Perhaps part of the answer to these questions begin to surface in my post of
September 15th.  Several articles cited in my post indicate that rainfall
during the so-called Roman period seems to have been substantially different
than today.  According to N. Shehadeh of the Georgraphy Department of the
University of Jordon, "[i]n the beginning of the first century BC, rainfall
improved and the first two centuries of the Christian era were moist;
rainfall was probably somewhat greater than the present rainfall."  Whatever
the situation was, it appears that the moisture was sufficient to raise the
level of the Dead Sea from 65 to 70 meters higher than it is today.  Folks, I
am not a hydrologist, but that is a lot of water.  Others suggest many
agricultural settlements along the west coast of the Dead Sea at the time.  

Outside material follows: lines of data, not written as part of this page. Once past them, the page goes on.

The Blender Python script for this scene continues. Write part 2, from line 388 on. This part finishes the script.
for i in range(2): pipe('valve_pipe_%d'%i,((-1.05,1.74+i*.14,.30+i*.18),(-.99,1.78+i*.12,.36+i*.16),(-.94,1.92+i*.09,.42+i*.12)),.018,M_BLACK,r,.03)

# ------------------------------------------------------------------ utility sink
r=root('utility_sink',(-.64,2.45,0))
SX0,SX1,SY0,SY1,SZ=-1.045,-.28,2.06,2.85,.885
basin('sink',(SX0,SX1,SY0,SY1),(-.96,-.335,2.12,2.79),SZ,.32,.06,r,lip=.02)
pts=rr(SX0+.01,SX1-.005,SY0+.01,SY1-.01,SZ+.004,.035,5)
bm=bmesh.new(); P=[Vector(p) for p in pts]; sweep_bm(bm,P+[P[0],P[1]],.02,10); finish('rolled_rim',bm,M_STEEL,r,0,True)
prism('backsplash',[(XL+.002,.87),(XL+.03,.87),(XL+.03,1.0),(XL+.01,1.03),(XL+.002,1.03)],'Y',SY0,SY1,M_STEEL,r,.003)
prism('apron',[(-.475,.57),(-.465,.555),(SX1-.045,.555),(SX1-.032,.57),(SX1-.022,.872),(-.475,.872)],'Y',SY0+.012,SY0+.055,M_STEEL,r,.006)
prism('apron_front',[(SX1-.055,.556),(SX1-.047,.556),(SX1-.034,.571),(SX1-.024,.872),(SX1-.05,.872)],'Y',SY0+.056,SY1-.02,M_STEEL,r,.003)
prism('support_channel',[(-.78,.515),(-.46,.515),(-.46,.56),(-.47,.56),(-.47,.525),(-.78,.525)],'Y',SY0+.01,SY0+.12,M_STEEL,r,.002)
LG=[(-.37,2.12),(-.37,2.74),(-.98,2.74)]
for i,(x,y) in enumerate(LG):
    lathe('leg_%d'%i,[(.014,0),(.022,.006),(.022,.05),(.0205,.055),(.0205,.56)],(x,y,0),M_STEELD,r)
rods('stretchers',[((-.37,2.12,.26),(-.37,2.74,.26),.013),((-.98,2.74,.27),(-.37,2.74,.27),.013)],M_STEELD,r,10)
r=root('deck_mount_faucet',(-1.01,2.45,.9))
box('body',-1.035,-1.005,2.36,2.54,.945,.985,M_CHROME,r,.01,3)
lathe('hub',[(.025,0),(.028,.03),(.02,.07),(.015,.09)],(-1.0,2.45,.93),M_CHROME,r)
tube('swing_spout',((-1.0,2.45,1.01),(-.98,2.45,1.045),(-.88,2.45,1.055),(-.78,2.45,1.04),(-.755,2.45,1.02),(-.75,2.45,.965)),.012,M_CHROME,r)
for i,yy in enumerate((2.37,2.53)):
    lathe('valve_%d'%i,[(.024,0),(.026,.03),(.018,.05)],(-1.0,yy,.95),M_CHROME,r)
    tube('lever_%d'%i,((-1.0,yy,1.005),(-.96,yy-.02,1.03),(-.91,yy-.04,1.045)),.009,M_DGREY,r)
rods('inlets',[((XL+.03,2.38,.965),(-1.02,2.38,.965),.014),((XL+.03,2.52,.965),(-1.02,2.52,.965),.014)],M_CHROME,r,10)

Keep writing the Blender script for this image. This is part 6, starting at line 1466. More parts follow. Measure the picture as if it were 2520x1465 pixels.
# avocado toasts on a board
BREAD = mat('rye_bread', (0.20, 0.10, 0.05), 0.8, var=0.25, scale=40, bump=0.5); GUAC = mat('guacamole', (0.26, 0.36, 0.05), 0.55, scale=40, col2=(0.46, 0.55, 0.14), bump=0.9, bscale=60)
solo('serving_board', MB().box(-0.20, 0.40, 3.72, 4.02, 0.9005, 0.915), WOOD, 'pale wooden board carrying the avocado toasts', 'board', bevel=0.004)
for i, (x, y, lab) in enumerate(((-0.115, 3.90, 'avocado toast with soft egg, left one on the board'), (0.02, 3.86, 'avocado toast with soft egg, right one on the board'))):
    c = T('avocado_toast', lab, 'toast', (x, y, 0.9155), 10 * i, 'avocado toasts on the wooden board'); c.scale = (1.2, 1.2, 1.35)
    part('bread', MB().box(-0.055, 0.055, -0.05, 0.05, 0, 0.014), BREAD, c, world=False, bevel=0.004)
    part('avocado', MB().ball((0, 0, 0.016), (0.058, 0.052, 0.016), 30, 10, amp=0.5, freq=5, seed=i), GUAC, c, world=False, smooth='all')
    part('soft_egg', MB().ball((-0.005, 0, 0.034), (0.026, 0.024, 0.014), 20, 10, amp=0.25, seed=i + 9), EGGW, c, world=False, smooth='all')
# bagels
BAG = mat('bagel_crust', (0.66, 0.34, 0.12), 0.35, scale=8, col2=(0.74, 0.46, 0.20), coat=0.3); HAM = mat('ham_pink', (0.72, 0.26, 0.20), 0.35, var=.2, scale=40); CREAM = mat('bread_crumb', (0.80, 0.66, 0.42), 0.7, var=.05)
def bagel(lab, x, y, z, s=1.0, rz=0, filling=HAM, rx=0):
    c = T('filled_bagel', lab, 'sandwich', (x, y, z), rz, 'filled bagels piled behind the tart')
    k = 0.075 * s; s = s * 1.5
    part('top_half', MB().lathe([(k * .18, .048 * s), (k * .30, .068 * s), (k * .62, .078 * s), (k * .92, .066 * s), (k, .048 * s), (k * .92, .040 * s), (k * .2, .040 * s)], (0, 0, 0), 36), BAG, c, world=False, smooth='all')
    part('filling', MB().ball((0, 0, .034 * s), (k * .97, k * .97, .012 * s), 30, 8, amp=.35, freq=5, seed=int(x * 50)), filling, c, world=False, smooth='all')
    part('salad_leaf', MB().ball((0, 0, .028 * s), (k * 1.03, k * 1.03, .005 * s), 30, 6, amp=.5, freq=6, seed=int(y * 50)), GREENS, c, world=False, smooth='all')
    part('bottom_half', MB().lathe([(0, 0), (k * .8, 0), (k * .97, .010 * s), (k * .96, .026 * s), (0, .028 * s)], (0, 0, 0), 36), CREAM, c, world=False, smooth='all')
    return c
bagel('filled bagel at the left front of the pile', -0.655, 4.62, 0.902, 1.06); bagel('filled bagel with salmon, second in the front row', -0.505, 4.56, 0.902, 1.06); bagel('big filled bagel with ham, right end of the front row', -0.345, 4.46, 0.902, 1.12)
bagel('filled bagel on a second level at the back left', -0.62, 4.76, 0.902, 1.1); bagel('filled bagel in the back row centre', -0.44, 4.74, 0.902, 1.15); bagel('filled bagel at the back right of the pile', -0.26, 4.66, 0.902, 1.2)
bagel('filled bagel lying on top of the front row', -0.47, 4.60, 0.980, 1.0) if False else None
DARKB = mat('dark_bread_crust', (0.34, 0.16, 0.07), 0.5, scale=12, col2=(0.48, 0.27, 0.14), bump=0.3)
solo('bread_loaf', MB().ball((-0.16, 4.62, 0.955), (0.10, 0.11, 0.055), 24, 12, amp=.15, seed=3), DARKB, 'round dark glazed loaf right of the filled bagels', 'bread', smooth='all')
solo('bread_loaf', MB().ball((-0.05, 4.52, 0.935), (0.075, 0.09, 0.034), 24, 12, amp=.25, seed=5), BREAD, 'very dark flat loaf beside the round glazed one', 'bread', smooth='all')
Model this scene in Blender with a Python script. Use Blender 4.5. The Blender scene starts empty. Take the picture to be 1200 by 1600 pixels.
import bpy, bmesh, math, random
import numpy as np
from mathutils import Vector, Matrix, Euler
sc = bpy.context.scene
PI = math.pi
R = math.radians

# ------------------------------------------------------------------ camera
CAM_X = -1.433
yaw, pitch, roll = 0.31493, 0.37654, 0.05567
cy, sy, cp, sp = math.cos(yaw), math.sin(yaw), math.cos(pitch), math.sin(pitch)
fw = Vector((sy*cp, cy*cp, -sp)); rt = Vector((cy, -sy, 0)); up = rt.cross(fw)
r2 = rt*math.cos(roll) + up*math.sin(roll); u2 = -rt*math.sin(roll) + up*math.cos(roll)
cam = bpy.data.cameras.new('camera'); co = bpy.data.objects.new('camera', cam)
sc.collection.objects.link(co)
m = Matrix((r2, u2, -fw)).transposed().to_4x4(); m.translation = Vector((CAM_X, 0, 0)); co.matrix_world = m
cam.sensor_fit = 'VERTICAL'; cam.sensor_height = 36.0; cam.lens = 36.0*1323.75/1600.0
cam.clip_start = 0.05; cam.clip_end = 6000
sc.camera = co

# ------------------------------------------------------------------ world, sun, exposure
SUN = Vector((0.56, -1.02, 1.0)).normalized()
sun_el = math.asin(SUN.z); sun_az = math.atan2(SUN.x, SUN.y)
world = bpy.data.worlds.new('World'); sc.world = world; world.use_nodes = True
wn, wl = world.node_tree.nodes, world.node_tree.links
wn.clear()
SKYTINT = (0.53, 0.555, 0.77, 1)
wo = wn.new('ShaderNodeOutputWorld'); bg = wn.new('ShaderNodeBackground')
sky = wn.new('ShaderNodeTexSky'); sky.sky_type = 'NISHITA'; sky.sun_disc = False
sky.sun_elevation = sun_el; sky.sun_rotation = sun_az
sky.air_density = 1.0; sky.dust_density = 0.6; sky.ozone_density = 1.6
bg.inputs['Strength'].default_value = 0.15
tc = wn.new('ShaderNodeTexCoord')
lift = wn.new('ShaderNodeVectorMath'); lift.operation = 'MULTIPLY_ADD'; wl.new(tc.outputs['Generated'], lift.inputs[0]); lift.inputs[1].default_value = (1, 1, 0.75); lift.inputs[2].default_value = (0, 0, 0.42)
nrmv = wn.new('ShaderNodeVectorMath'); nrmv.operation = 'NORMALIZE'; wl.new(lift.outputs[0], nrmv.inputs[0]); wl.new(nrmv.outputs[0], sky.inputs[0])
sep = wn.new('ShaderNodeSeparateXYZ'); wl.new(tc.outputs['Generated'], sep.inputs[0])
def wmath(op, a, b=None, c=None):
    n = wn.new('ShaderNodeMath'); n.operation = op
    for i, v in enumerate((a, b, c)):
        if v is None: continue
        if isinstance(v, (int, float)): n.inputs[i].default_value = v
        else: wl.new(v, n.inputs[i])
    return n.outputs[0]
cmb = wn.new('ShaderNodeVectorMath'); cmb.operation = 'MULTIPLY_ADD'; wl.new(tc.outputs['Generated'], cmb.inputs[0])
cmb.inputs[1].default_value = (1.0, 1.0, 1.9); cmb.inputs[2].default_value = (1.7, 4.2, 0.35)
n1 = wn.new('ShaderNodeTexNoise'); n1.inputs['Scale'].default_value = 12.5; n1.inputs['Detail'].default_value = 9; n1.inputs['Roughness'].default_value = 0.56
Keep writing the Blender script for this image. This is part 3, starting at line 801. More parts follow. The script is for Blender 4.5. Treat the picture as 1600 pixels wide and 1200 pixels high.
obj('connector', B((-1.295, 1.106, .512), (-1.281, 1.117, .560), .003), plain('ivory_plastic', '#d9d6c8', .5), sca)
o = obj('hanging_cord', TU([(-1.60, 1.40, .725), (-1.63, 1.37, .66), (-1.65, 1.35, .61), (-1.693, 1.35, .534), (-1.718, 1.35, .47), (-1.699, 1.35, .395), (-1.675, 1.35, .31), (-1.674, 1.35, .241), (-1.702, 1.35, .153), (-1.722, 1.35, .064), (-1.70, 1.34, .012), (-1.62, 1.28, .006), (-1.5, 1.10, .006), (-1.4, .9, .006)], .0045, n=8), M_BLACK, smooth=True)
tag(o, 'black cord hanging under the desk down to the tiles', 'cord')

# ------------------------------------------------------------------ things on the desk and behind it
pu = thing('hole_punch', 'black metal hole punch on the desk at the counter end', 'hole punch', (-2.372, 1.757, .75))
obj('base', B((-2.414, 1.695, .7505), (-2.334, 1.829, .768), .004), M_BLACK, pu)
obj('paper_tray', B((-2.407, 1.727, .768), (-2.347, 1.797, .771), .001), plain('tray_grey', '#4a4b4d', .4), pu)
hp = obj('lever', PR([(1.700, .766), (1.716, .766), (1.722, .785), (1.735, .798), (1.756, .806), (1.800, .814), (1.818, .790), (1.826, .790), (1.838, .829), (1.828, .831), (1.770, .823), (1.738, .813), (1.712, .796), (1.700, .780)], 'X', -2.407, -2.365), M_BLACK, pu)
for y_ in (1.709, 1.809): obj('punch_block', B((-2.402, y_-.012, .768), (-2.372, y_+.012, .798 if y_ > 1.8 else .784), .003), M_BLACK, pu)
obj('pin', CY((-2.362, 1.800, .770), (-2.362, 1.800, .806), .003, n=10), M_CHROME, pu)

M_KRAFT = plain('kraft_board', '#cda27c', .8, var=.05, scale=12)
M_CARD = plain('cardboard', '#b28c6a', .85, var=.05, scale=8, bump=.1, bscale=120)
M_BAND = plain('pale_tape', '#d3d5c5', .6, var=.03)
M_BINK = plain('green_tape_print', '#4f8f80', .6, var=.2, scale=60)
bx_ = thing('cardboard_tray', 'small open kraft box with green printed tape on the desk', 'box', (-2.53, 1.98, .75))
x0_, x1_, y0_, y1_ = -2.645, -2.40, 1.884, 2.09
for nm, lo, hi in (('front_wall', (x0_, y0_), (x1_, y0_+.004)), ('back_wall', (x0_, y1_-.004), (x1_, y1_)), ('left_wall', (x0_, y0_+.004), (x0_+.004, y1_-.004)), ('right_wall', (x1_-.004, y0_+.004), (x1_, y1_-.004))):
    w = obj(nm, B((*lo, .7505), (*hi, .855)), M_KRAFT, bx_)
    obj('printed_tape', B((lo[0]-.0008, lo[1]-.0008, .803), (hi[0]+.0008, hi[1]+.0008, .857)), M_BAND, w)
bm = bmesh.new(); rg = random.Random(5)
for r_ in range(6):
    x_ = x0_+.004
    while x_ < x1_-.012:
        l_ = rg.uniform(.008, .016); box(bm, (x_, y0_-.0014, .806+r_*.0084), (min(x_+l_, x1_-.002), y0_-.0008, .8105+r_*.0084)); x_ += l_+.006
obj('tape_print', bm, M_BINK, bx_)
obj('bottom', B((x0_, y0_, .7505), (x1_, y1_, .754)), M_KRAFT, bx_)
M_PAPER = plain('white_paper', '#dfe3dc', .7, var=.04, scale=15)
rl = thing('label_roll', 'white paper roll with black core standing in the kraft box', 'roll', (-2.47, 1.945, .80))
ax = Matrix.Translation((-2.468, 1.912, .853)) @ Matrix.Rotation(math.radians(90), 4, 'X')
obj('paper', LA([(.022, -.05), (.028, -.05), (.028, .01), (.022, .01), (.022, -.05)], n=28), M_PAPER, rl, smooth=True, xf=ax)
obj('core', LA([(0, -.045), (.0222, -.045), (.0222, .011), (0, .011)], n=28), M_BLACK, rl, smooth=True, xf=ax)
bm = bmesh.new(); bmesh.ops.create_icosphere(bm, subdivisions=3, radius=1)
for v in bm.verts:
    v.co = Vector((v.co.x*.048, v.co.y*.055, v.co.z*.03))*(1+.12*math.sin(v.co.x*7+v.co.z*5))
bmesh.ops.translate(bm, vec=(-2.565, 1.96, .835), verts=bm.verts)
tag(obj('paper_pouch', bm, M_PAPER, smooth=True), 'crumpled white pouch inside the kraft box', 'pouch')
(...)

In my imagination or minds eye, I see the area as looking much more like the
area around the present day Galilee.  Now, if that is true, think of the
implications.  This spot is not so very remote.  In fact, its not a bad place
at all to hang out.  The shore of the Dead Sea is much closer.  The whole
mental picture is different.  This is part of the reason that the idea of
this being a fort during this is period of time is less persuasive.  What a
waste for a fort!  Cool caves nearby, nice water source right behind you,
large water storage facilities, easy travel up and down the lake to places
like En Gedi.  If Essens were there, it is not like they have been banished
to some God forsaken hole in the ground.  This picutre makes it easier to
understand a more diverse environment (including literature), a larger
graveyard (implying more people) etc.

As for the Romans neading a reason to kill large groups of people, I have
never noticed in my reading about Romans that it ever bothered them much to
kill people for the slighest of reasons.